Stored dataset items
*-*-*

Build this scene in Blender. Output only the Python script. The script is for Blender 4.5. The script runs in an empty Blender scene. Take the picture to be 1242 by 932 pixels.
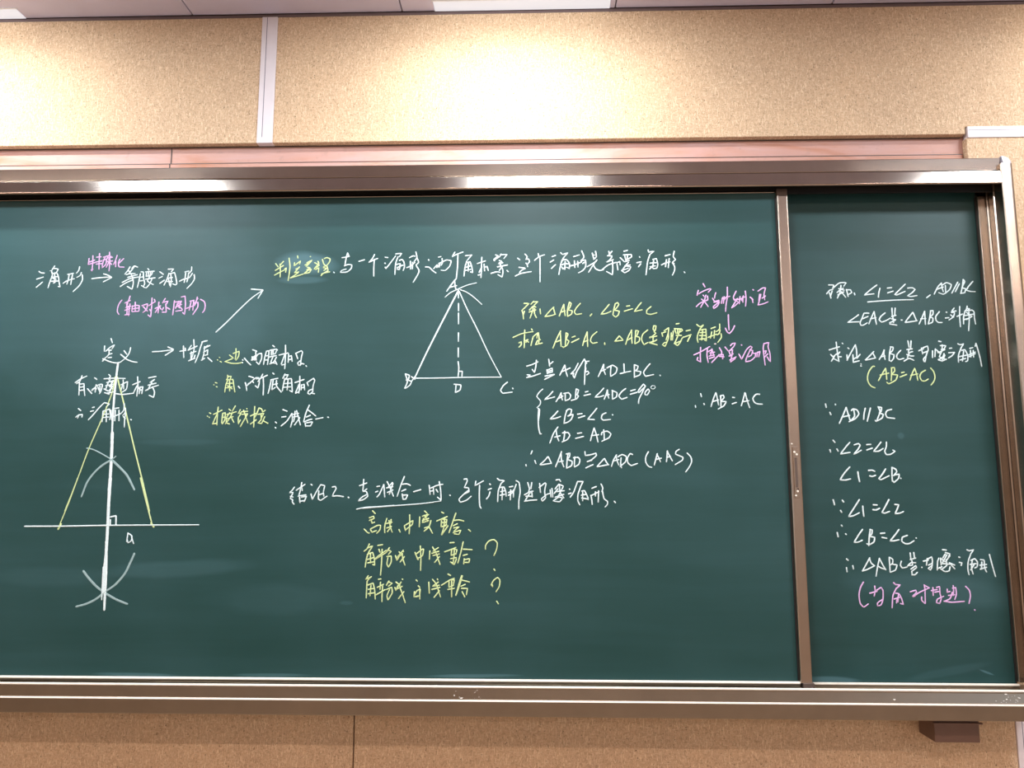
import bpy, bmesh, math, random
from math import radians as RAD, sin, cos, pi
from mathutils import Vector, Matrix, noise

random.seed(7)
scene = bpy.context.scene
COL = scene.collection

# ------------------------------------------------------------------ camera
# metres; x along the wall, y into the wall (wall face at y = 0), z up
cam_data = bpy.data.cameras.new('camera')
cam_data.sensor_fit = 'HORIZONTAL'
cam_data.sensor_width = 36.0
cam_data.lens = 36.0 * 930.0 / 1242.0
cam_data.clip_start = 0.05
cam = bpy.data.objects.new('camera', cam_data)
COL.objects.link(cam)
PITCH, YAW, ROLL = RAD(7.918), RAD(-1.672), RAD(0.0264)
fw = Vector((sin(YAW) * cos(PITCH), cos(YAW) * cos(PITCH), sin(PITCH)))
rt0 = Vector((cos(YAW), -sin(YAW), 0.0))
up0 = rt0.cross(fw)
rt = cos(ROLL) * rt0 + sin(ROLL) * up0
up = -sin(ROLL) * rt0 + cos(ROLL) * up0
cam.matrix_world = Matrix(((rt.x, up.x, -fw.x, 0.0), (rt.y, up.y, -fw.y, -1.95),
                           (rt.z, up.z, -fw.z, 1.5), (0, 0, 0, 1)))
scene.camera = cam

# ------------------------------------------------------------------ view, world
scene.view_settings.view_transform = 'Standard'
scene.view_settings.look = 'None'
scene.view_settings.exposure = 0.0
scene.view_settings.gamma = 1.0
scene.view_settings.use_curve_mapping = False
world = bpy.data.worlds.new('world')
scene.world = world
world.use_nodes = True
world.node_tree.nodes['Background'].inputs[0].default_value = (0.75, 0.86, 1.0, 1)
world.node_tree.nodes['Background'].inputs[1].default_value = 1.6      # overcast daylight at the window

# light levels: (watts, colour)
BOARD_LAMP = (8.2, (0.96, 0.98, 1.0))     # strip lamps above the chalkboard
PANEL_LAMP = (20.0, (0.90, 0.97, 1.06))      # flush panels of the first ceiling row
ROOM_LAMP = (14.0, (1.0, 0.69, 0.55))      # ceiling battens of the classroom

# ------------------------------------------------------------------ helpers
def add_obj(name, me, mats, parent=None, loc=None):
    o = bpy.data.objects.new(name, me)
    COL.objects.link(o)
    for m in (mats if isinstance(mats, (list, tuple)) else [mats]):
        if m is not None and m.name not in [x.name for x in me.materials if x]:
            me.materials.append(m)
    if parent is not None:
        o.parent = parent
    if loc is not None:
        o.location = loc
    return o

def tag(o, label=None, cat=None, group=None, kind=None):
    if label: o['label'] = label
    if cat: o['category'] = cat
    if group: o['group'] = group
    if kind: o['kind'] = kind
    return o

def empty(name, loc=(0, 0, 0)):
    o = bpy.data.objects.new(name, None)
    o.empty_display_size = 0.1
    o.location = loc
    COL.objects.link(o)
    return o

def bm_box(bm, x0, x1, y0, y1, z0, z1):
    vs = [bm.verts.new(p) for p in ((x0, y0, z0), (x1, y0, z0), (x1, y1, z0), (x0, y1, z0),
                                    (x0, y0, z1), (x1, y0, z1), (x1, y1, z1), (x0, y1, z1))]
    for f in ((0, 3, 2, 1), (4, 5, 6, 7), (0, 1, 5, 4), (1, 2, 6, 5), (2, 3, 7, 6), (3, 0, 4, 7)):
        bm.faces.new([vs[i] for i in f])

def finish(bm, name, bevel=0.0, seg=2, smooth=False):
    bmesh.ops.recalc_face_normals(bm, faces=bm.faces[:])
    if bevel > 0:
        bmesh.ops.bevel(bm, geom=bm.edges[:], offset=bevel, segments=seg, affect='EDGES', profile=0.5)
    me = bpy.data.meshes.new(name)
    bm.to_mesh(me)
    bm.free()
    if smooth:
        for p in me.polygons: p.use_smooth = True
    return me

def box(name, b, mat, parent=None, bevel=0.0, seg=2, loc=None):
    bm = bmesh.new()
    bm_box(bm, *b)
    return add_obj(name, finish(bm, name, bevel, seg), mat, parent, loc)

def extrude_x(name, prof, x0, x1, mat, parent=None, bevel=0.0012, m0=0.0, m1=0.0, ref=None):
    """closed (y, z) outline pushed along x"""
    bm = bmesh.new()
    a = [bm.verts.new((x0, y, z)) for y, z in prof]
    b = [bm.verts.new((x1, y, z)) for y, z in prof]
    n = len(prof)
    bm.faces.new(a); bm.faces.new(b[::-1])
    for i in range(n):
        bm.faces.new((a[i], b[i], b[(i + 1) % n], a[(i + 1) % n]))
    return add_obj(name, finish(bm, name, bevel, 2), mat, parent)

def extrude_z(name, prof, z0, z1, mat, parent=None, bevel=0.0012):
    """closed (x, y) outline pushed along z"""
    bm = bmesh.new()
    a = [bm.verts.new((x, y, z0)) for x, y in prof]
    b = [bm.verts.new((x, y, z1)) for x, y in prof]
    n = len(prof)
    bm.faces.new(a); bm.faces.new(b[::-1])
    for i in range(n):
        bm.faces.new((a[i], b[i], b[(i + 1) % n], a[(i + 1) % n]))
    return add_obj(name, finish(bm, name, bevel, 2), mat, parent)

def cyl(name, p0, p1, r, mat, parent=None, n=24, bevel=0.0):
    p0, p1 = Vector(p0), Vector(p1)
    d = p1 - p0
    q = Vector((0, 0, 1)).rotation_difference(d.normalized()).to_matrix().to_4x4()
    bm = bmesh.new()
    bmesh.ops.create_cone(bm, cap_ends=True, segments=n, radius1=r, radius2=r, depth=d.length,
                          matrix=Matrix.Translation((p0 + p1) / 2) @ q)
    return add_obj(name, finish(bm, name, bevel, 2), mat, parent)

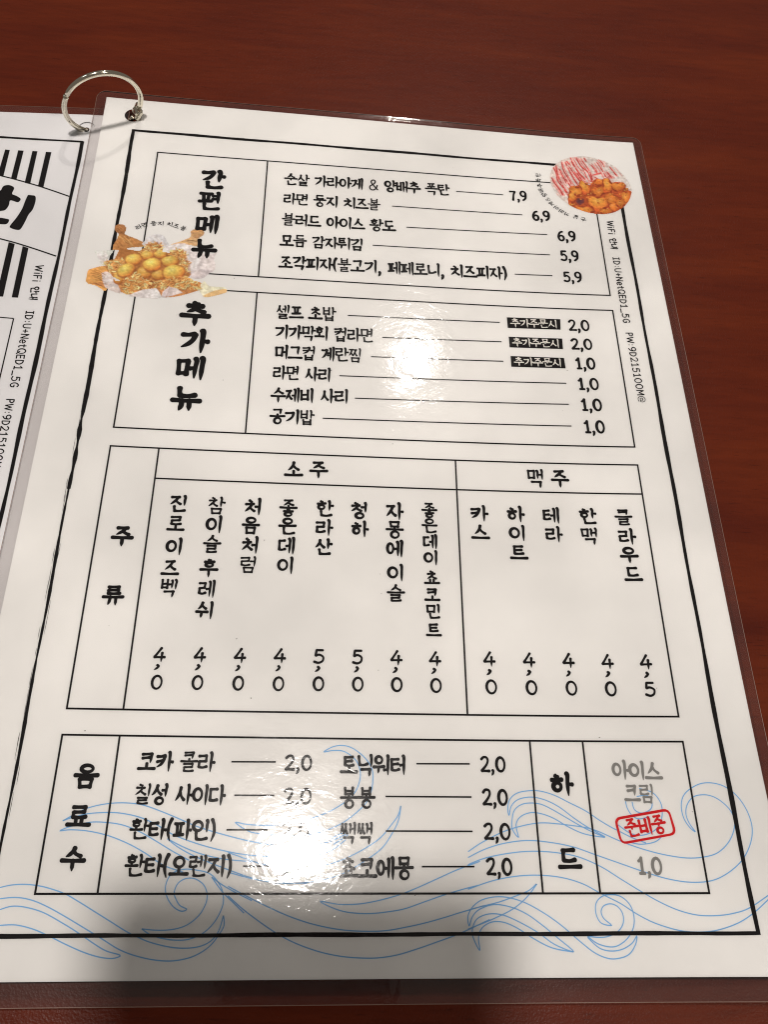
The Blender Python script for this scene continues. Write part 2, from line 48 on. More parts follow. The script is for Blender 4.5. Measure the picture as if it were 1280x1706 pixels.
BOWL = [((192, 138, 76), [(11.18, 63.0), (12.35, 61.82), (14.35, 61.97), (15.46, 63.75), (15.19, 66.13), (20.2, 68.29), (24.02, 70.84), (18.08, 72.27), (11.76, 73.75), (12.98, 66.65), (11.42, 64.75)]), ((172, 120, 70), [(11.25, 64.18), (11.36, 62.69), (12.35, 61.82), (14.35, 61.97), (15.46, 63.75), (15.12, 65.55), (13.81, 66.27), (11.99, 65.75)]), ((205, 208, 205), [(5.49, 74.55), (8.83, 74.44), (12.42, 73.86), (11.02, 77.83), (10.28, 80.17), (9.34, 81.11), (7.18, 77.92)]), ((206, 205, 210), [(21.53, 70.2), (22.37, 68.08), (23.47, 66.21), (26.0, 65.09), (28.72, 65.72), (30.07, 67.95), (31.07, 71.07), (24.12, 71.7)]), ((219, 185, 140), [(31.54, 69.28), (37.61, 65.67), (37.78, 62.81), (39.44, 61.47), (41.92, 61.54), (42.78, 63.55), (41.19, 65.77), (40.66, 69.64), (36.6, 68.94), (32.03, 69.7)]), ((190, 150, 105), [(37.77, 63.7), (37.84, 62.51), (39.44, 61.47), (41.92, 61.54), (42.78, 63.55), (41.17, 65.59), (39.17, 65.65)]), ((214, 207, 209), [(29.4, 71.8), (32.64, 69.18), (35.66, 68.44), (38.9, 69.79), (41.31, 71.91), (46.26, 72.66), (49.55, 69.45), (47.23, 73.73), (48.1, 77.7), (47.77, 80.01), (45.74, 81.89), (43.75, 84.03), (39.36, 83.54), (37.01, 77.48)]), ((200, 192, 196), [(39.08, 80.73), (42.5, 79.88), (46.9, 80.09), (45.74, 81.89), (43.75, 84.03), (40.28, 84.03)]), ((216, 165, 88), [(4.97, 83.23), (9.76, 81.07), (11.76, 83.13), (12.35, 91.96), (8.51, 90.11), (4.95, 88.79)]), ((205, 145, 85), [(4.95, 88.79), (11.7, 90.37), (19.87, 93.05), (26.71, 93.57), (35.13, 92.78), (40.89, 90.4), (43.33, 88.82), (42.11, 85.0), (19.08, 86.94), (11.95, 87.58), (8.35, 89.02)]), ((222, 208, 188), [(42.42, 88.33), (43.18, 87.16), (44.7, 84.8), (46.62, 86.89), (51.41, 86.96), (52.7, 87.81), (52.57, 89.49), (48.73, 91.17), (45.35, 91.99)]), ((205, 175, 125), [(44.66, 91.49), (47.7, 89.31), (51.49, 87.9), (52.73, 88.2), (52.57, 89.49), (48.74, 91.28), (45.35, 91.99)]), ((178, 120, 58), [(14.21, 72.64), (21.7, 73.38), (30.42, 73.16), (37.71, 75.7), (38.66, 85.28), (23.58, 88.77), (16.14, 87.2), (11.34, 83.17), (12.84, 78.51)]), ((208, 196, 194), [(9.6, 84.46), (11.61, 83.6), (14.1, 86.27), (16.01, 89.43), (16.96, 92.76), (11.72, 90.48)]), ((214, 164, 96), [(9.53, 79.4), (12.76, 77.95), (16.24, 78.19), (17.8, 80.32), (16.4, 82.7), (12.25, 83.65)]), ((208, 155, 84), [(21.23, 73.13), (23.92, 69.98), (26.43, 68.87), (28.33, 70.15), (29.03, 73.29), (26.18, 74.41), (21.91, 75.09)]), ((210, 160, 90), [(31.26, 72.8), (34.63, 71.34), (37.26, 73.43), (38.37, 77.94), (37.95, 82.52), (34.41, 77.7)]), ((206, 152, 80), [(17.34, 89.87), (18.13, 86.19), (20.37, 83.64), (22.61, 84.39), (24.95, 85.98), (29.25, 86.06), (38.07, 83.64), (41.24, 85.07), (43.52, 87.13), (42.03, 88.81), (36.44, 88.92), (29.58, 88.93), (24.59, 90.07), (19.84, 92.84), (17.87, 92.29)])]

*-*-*

▶ _WHAT NEEDS TO BE DONE_: Reproduce the records word for word, please, from their first line up to and including the line that contains "COL = scene.collection", but no pictures.

▶ _EXERCISE ANSWER_:
Build this scene in Blender. Output only the Python script. The script is for Blender 4.5. The script runs in an empty Blender scene. Take the picture to be 1242 by 932 pixels.
import bpy, bmesh, math, random
from math import radians as RAD, sin, cos, pi
from mathutils import Vector, Matrix, noise

random.seed(7)
scene = bpy.context.scene
COL = scene.collection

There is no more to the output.